[START OF Data block]
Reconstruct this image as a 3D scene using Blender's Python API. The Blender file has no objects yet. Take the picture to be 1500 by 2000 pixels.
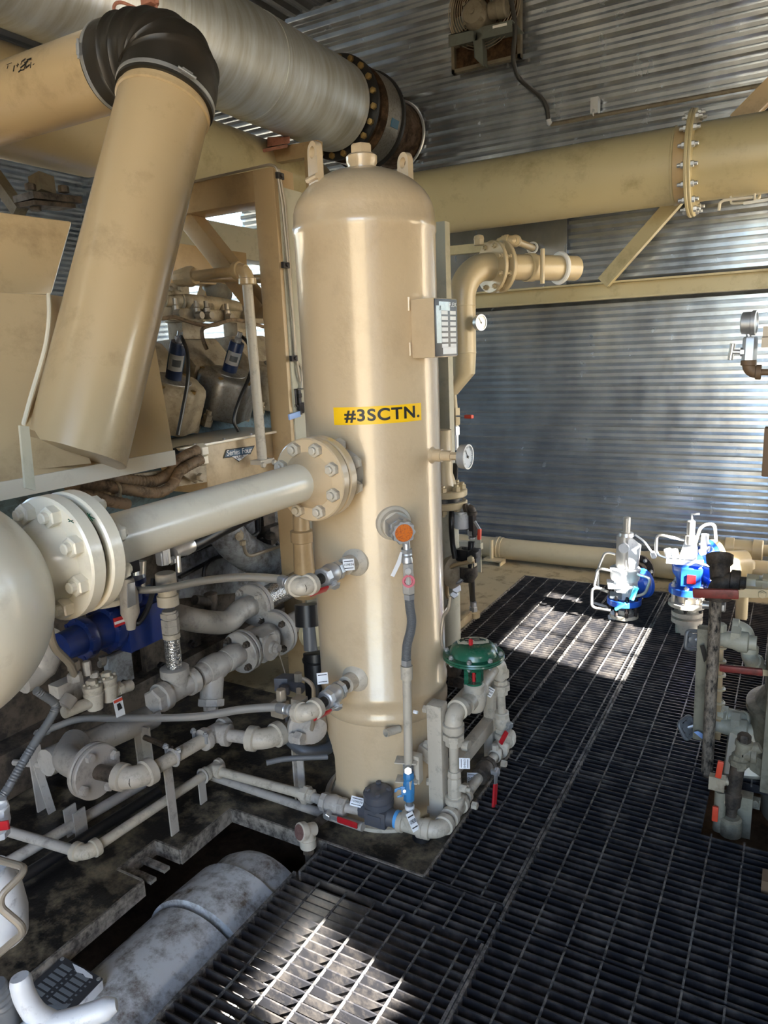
import bpy, bmesh, random
from math import *
from mathutils import Vector, Matrix, Quaternion
random.seed(7)
SC = bpy.context.scene
COL = SC.collection
Vv = Vector
UP = Vv((0, 0, 1)); EX = Vv((1, 0, 0)); EY = Vv((0, 1, 0))

# ------------------------------------------------------------------ camera (solved from the vanishing points)
PITCH, ROLL, YAW, FOC, HCAM = 0.216868, -0.0406803, -0.520749, 1417.3, 1.65
_f = Vv((cos(PITCH) * sin(YAW), cos(PITCH) * cos(YAW), -sin(PITCH)))
_r0 = Vv((cos(YAW), -sin(YAW), 0)); _u0 = _r0.cross(_f)
_r = cos(ROLL) * _r0 + sin(ROLL) * _u0
_u = -sin(ROLL) * _r0 + cos(ROLL) * _u0
CAMP = Vv((0, 0, HCAM))
cam = bpy.data.cameras.new('camera'); camo = bpy.data.objects.new('camera', cam); COL.objects.link(camo)
cam.sensor_fit = 'HORIZONTAL'; cam.sensor_width = 36; cam.lens = FOC * 36 / 1500; cam.clip_start = .02
camo.matrix_world = Matrix((( _r.x, _u.x, -_f.x, 0), (_r.y, _u.y, -_f.y, 0), (_r.z, _u.z, -_f.z, HCAM), (0, 0, 0, 1)))
SC.camera = camo

def ray(x, y): return _f + _r * ((x - 750) / FOC) - _u * ((y - 1000) / FOC)
def PZ(x, y, z=0.0): d = ray(x, y); return CAMP + d * ((z - HCAM) / d.z)      # survey point at height z
def PY(x, y, Y): d = ray(x, y); return CAMP + d * (Y / d.y)                   # survey point at distance Y down the room
def PX(x, y, X): d = ray(x, y); return CAMP + d * (X / d.x)                   # survey point at offset X across the room
def PD(x, y, D): return CAMP + ray(x, y) * D
def near(p, x, y):                                                            # point of the ray through (x,y) nearest to p
    d = ray(x, y).normalized(); return CAMP + d * ((p - CAMP).dot(d))

# ------------------------------------------------------------------ materials
def nodes(name):
    m = bpy.data.materials.new(name); m.use_nodes = True
    nt = m.node_tree; b = nt.nodes['Principled BSDF']; return m, nt, b
def N(nt, t, **kw):
    n = nt.nodes.new(t)
    for k, v in kw.items():
        if hasattr(n, k): setattr(n, k, v)
        else: n.inputs[k].default_value = v
    return n
def s2l(c): return tuple((v / 12.92 if v <= .04045 else ((v + .055) / 1.055) ** 2.4) for v in c)
def mat(name, col, rough=.45, metal=0.0, dirt=None, dscale=6, damt=.35, var=.06, bump=0.0, bscale=60, spec=.5, coat=0, stretch=None, dthr=.55):
    """painted / plain surface: base colour with slow variation, optional dirt patches and fine bump"""
    m, nt, b = nodes(name); L = nt.links
    col = s2l(col)
    tc = N(nt, 'ShaderNodeTexCoord')
    mp = N(nt, 'ShaderNodeMapping'); L.new(tc.outputs['Object'], mp.inputs['Vector'])
    if stretch: mp.inputs['Scale'].default_value = stretch
    n1 = N(nt, 'ShaderNodeTexNoise', Scale=dscale, Detail=6.0, Roughness=.6); L.new(mp.outputs[0], n1.inputs['Vector'])
    mix = N(nt, 'ShaderNodeMix', data_type='RGBA')
    mix.inputs[6].default_value = tuple(max(0, c * (1 - var)) for c in col) + (1,)
    mix.inputs[7].default_value = tuple(min(1, c * (1 + var)) for c in col) + (1,)
    L.new(n1.outputs['Fac'], mix.inputs[0]); out = mix.outputs[2]
    rr = None
    if dirt:
        n2 = N(nt, 'ShaderNodeTexNoise', Scale=dscale * 1.7, Detail=9.0, Roughness=.72); L.new(mp.outputs[0], n2.inputs['Vector'])
        rp = N(nt, 'ShaderNodeValToRGB'); rp.color_ramp.elements[0].position = dthr - .08; rp.color_ramp.elements[1].position = dthr + .12
        rp.color_ramp.elements[1].color = (damt,) * 3 + (1,)
        L.new(n2.outputs['Fac'], rp.inputs[0])
        m2 = N(nt, 'ShaderNodeMix', data_type='RGBA'); m2.inputs[7].default_value = s2l(dirt) + (1,)
        L.new(out, m2.inputs[6]); L.new(rp.outputs[0], m2.inputs[0]); out = m2.outputs[2]
        mr = N(nt, 'ShaderNodeMapRange'); mr.inputs[3].default_value = rough; mr.inputs[4].default_value = min(1, rough + .35)
        L.new(rp.outputs[0], mr.inputs[0]); L.new(mr.outputs[0], b.inputs['Roughness'])
    else: b.inputs['Roughness'].default_value = rough
    L.new(out, b.inputs['Base Color'])
    b.inputs['Metallic'].default_value = metal
    b.inputs['Specular IOR Level'].default_value = spec
    if coat: b.inputs['Coat Weight'].default_value = coat; b.inputs['Coat Roughness'].default_value = .12
    if bump:
        n3 = N(nt, 'ShaderNodeTexNoise', Scale=bscale, Detail=3.0); L.new(mp.outputs[0], n3.inputs['Vector'])
        bp = N(nt, 'ShaderNodeBump', Strength=bump, Distance=.004); L.new(n3.outputs['Fac'], bp.inputs['Height'])
        L.new(bp.outputs[0], b.inputs['Normal'])
    return m

M = {}
M['tan'] = mat('tan_paint', (.785, .705, .58), .30, dirt=(.50, .38, .24), damt=.22, dscale=3, bump=.3, bscale=55, dthr=.60, coat=.6)
M['cream'] = mat('cream_paint', (.90, .87, .79), .30, coat=.4, dirt=(.5, .42, .3), damt=.25, dscale=7, dthr=.64, bump=.06)
M['duct'] = mat('duct_tan_paint', (.76, .67, .52), .30, coat=.4, dirt=(.42, .33, .22), damt=.4, dscale=3, dthr=.6, bump=.03)
M['beige'] = mat('beige_dirty_paint', (.74, .71, .65), .42, dirt=(.30, .25, .20), damt=.55, dscale=14, dthr=.60)
M['greyb'] = mat('grey_beige_paint', (.68, .66, .63), .42, dirt=(.22, .20, .17), damt=.55, dscale=11, dthr=.60)
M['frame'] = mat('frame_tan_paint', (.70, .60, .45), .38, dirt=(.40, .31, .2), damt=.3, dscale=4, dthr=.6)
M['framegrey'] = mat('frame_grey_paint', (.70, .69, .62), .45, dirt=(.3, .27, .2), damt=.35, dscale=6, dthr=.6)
M['header'] = mat('header_khaki_paint', (.75, .71, .57), .34, dirt=(.42, .34, .18), damt=.45, dscale=2.5, dthr=.6)
M['vent'] = mat('vent_beige_paint', (.74, .68, .55), .32, dirt=(.45, .38, .26), damt=.2, dscale=6, dthr=.62)
M['engine'] = mat('engine_grey_paint', (.62, .64, .66), .4, dirt=(.25, .2, .15), damt=.8, dscale=7, dthr=.5)
M['enginetan'] = mat('engine_tan_paint', (.68, .63, .54), .45, dirt=(.3, .24, .17), damt=.6, dscale=9, dthr=.55)
M['engineblue'] = mat('engine_blue_grey_paint', (.42, .52, .58), .35, dirt=(.22, .2, .17), damt=.7, dscale=8, dthr=.52)
M['grime'] = mat('grimy_casting', (.33, .29, .25), .5, dirt=(.07, .06, .05), damt=.9, dscale=6, dthr=.5)
M['rub'] = mat('black_rubber', (.15, .14, .12), .42, var=.15, dirt=(.22, .18, .13), damt=.5, dscale=4)
M['hoseblk'] = mat('black_hose', (.09, .09, .10), .4)
M['hosegrey'] = mat('grey_conduit', (.40, .41, .42), .4)
M['loom'] = mat('tan_corrugated_loom', (.55, .47, .38), .6, dirt=(.1, .08, .07), damt=.8, dscale=16, dthr=.55)
M['steel'] = mat('zinc_steel', (.74, .75, .76), .42, .75, var=.12, dscale=30)
M['ss'] = mat('stainless_tube', (.88, .87, .85), .30, .7, var=.05)
M['tube'] = mat('dull_painted_tubing', (.60, .56, .50), .4, .3)
M['darkst'] = mat('dark_steel', (.20, .20, .21), .45, .6, dirt=(.3, .2, .12), damt=.5, dscale=20)
M['checkv'] = mat('charcoal_valve_paint', (.30, .31, .34), .45, dirt=(.42, .38, .34), damt=.35, dscale=12)
M['brass'] = mat('yellow_zinc_bolts', (.62, .52, .33), .4, .7)
M['rust'] = mat('rusted_steel', (.34, .25, .16), .55, .5, dirt=(.12, .08, .05), damt=.85, dscale=7, dthr=.48)
M['blackfl'] = mat('black_flange_paint', (.10, .10, .10), .5)
M['red'] = mat('red_vinyl_grip', (.72, .12, .16), .35, dirt=(.4, .25, .2), damt=.25, dscale=30)
M['reddull'] = mat('dull_red_grip', (.50, .18, .16), .45, dirt=(.28, .2, .16), damt=.6, dscale=18)
M['orange'] = mat('orange_red_grip', (.85, .30, .20), .4)
M['blue'] = mat('blue_valve_paint', (.24, .52, .74), .38, dirt=(.15, .25, .35), damt=.4, dscale=20)
M['navy'] = mat('navy_blue_paint', (.10, .18, .42), .28, dirt=(.2, .18, .17), damt=.45, dscale=8, dthr=.6, coat=.3)
M['royal'] = mat('royal_blue_paint', (.14, .36, .78), .33, coat=.2)
M['green'] = mat('green_enamel', (.11, .36, .27), .25, dirt=(.28, .36, .3), damt=.35, dscale=9, dthr=.6, coat=.4)
M['white'] = mat('white_paint', (.84, .85, .86), .4, dirt=(.36, .38, .42), damt=.7, dscale=16, dthr=.63)
M['tagw'] = mat('white_tag', (.90, .91, .92), .4)
M['black'] = mat('black_ink', (.06, .06, .07), .5)
M['yellow'] = mat('yellow_label', (.98, .79, .08), .35, var=.02)
M['sight'] = mat('orange_sight_glass', (.86, .48, .18), .25, dirt=(.55, .2, .08), damt=.9, dscale=120, dthr=.52, coat=.5)
M['coil'] = mat('coil_navy', (.12, .20, .36), .35)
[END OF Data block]
What you will do: Gather each line that holds "objects".

Final result:
Reconstruct this image as a 3D scene using Blender's Python API. The Blender file has no objects yet. Take the picture to be 1500 by 2000 pixels.
cam = bpy.data.cameras.new('camera'); camo = bpy.data.objects.new('camera', cam); COL.objects.link(camo)